Esasen tarafları bu şekilde duruşma gelmeye zorlamanın mantığını anlamak da kolay değildir. Zira medeni muhakemede tasarruf ilkesi (HMK m. 24) hakimdir. Bu ilkenin bir sonucu olarak davacı taraf davadan feragat edebilmekte (HMK m. 307) yahut davalı taraf kendisine karşı açılmış bulunan davayı kabul edebilmektedir (HMK m. 308). Başka bir deyişle, taraflar mahkeme kararına dahi ihtiyaç duymadan davanın kaderini belirleyebilmektedirler. Taraflara böylesi bir yetkinin tanındığı bir hukuk düzeninde taraflar duruşmaya gelmeye zorlanmamalıdırlar. Kanımızca olması gereken hukuk bakımından dosyanın işlemden kaldırılmasını düzenleyen HMK m. 150 kaldırılmalıdır. Bunun yerine tarafların duruşmaya gelmemesi durumunda mahkemenin dosyanın mevcut durumuna göre davayı karara bağlayabileceğini belirten bir kural konulmalıdır. Kendisi açısından dosyanın durumuna göre davanın karara bağlanmasını kabullenen tarafın mutlaka duruşmaya gelmeye zorlanması ve duruşmaya gelinmemesi durumunda önce dosyanın işlemden kaldırılmasına bunu takiben de davanın açılmaması sayılmasına karar verilmesi kanımızca doğru bir usûl değildir.
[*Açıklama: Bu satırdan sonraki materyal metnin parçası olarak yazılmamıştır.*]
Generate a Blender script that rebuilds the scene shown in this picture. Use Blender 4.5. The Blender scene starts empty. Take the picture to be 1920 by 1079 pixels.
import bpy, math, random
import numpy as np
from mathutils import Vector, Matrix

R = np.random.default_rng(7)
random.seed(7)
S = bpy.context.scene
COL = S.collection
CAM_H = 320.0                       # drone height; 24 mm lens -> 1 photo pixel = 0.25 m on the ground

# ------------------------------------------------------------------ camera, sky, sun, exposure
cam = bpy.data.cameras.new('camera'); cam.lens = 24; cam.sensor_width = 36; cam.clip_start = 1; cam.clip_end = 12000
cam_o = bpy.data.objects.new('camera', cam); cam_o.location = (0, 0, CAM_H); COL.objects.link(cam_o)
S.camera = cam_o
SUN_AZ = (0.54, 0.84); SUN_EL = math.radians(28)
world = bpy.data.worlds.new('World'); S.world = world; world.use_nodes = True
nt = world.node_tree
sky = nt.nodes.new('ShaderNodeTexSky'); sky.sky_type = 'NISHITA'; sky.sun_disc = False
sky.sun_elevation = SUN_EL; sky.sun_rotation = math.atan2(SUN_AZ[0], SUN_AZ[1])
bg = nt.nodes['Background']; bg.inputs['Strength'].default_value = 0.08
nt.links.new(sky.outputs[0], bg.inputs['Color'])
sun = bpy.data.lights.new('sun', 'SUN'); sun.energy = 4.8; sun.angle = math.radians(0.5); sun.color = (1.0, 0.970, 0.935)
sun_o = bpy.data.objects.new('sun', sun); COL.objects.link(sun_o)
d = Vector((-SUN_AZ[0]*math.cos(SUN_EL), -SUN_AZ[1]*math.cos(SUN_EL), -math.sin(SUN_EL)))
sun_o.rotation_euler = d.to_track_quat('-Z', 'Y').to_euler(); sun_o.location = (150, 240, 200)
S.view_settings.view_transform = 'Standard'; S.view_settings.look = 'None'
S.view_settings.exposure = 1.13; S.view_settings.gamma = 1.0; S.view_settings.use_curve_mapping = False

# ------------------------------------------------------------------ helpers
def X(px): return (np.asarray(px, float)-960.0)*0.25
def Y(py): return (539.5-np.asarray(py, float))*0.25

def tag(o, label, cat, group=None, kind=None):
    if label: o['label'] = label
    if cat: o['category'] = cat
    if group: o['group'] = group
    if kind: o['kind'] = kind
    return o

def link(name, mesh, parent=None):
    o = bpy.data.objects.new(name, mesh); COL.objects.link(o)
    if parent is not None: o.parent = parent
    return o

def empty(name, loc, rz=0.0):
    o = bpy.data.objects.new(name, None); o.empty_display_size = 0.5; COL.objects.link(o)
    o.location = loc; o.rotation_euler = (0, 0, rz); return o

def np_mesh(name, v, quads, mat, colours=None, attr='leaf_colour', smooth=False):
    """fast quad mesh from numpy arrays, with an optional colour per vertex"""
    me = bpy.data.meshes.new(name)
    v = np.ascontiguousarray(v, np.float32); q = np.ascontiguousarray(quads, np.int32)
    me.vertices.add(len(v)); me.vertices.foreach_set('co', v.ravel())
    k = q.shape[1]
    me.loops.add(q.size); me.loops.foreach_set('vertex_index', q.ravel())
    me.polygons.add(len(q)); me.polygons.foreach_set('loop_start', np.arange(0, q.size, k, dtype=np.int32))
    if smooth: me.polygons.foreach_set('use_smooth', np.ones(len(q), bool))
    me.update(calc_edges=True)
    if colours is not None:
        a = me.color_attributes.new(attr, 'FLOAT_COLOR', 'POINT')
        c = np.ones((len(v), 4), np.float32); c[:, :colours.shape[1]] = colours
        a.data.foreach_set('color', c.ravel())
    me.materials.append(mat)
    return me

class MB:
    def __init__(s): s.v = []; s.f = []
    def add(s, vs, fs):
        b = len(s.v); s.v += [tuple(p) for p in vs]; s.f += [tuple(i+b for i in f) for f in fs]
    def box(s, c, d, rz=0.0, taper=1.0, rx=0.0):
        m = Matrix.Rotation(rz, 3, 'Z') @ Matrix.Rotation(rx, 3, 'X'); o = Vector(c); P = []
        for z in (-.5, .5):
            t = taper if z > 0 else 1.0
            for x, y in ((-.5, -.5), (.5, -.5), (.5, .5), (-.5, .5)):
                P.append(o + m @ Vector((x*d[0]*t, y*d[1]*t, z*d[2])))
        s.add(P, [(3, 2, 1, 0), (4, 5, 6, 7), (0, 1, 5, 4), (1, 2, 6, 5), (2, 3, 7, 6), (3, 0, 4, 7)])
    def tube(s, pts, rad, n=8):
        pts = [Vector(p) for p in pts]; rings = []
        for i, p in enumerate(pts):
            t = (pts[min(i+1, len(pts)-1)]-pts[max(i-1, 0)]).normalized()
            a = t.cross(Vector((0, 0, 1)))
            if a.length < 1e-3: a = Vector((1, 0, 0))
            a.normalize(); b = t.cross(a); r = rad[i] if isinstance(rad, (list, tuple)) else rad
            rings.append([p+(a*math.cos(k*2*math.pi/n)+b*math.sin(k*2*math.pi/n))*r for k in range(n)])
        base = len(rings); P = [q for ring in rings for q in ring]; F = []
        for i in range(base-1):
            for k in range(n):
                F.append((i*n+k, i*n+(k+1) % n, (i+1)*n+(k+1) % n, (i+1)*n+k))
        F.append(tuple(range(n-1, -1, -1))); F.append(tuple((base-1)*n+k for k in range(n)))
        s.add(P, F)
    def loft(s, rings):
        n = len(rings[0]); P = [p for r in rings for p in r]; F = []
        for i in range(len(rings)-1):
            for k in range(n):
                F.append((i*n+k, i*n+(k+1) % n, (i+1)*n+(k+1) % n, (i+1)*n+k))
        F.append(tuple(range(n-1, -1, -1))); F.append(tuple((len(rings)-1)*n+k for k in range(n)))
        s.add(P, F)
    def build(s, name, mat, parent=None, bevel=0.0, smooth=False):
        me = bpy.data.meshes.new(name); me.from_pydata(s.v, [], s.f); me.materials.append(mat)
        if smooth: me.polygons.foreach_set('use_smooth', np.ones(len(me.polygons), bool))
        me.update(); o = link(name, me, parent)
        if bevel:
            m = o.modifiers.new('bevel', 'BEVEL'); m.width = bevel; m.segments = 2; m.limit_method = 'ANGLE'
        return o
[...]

Mahkeme davayı karara bağlamak için tarafların açıklamada bulunmasına veya delil göstermesine ihtiyaç duyuyorsa bunun için kısa ve kesin bir süre verebilir. Taraflar kendilerine verilen süre içinde mahkemeye bilgi verir ya da delil sunar. Ya da bunu yapmaz; davanın sahibi taraflardır ve davanın kaderi konusunda asıl söz sahibi olanlar da onlardır. Tarafların duruşmaya gelmemesi durumunda mahkemenin yapması gereken dosyanın mevcut durumuna göre davayı karara bağlamaktan ibaret olmalıdır.
Av. Dr. Cenk AKİL
-------------
[1] Dosyanın işlemden kaldırılmasından itibaren bir ay geçtikten sonra yenileme talebinde bulunandan yeniden harç alınmaktadır ve bu harç yenileme talebinde bulunan tarafça ödenmektedir (HMK m. 150, 4, c. 3).